Bango has reported a strong first half, with annual recurring revenue up 31% to $20.4m and cash EBITDA of $3.7m already exceeding the $2.3m delivered across the whole of last year.
Bango shares have been under pressure over the past year. This update should help provide some relief.
Total revenue at the AIM-listed payments technology firm is expected to be $25.9m, up 3% and in line with management expectations.
Subscription revenue rose 13% to $12.3m, supported by six new customer wins in the period.
Payments revenue declined 5% to $13.6m, as planned, with the company continuing to restructure legacy routes in favour of margin expansion and revenue quality.

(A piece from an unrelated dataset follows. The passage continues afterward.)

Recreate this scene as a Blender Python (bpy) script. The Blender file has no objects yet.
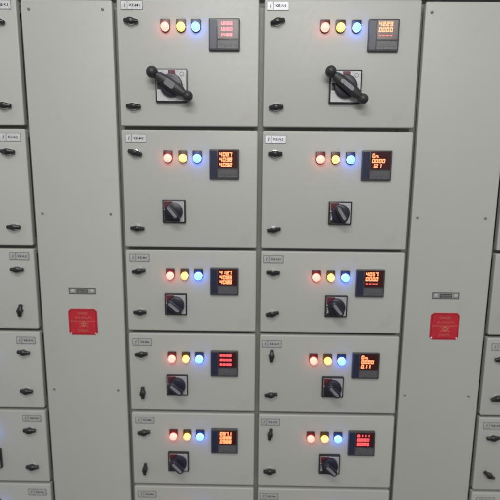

The real story for Bango, however, is the improvement in profitability, with adjusted EBITDA expected to be at least $9m, up 34% year-on-year, helped by efficiency initiatives undertaken in 2025.
Paul Larbey, Bango CEO, said: “Bango delivered a solid first half, with a clear focus on profitable growth. Adjusted EBITDA increased by 34% and Cash EBITDA by $4.3M, reflecting both the benefits of the cost control and efficiency actions taken last year, alongside continued investment in the growth opportunities ahead.”
“Since noting a more cautious macro backdrop earlier in the year, we have continued to see resilient customer demand and sales execution. Momentum in Subscriptions remains strong, with recurring revenue growth of 31% and 6 new customer logos won across an increasingly broad range of use cases for the Bango Digital Vending Machine®.
“The variety of customers adopting the platform – from global brands to financial services and telcos – reinforces our confidence in the long-term opportunity ahead. Payments continues to be highly cash generative, and we continue to restructure selected legacy routes to optimize profitability and revenue quality.”